Who Cares If They’re Effective?!

February 29, 2008      Admin

Over at Tactical Philanthropy Sean Stannard-Stockton relates a conversation in which a major foundation grantmaker told him it was a primary value of the foundation to not harm grantees.

The context was Sean asking whether philanthropists should speak out about nonprofits they considered to be ineffective.

What a remarkable position for a grantmaker to take, effectively … "even if they suck, we love them!"

That grantmaker oughta be fired.

It’s bad enough that hard-working, ethical, well-performing nonprofits must be saddled with public cynicism generated by the scum "charities" … the paper ones that live to rip-off donors by throwing most of their income into salaries and controlled marketing vendors.

These practices and charities pull down the reputation of the entire sector … and provide plenty of fodder for tabloid-level coverage of the charity/nonprofit world. So we have plenty of pinhead coverage of "fundraising efficiencies" and breathless reporting of outright scams.
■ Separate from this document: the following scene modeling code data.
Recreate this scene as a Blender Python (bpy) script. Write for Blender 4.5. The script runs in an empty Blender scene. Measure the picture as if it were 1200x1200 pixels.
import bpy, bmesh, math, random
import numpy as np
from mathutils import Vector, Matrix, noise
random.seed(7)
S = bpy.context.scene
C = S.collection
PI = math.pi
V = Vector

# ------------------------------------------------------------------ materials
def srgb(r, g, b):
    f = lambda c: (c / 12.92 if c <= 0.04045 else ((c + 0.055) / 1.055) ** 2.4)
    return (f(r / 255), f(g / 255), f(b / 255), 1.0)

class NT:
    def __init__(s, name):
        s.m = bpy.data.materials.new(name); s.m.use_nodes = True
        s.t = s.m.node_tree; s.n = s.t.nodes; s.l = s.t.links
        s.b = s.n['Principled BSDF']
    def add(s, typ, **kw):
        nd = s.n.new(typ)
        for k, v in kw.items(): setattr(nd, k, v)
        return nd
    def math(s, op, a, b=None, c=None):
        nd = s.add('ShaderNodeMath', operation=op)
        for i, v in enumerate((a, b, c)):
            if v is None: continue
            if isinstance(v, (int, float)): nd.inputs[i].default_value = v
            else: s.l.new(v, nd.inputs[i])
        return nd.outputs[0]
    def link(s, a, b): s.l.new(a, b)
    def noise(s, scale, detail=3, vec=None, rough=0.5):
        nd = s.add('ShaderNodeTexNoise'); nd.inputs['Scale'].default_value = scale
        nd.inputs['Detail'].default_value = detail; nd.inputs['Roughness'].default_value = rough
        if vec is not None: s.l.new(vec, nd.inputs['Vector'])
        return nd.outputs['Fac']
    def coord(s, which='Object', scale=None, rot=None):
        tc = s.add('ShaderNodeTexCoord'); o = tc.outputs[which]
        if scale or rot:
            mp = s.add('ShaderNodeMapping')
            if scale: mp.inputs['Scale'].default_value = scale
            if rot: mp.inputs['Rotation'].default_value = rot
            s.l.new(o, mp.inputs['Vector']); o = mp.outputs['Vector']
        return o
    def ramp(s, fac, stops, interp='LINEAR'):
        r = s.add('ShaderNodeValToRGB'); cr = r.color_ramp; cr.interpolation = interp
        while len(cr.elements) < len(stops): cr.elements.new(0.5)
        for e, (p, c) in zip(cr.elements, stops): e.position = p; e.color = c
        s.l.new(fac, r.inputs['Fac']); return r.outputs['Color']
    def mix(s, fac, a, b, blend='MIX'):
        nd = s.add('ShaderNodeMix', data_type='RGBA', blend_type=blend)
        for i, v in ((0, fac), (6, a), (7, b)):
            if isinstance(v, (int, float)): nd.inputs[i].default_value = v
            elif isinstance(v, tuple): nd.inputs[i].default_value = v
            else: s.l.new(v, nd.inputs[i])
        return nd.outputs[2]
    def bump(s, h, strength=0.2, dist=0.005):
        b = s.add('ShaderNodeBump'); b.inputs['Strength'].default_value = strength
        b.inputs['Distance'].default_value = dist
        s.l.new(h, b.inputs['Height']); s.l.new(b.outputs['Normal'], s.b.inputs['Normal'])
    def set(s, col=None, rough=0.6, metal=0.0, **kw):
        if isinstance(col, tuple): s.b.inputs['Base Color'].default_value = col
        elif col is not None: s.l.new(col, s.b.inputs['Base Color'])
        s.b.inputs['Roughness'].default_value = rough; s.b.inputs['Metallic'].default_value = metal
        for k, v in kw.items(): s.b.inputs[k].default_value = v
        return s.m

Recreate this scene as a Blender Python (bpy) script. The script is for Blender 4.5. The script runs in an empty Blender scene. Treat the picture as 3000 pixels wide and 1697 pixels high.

But then compound this trust-busting by evidencing to the public an attitude that performance doesn’t matter. After all, we’re all doing god’s work.

Performance does matter. The problems are too big to be addressed even remotely by the philanthropic monies on the table. There’s not a dollar to spare. Consequently, there’s certainly not a dollar to spare on nonprofits that are ineffective.

In fact, there’s not a dollar to spare on nonprofits that are just "OK" in comparison to others in their field who are superlative.

The nonprofit world has proven remarkably resistant to Darwinian natural selection …survival of the fittest. Unfortunately, that’s in part because of the muddle-headed attitude of too many old-school grantmakers and donors like the one cited by Sean.

We need much more attention to performance and, while one-size-fits-all metrics aren’t appropriate, we need far more rigor in assessment and transparency in sharing those assessments.

Letting a thousand flowers bloom has turned into an impossible to penetrate or manage infestation of weeds.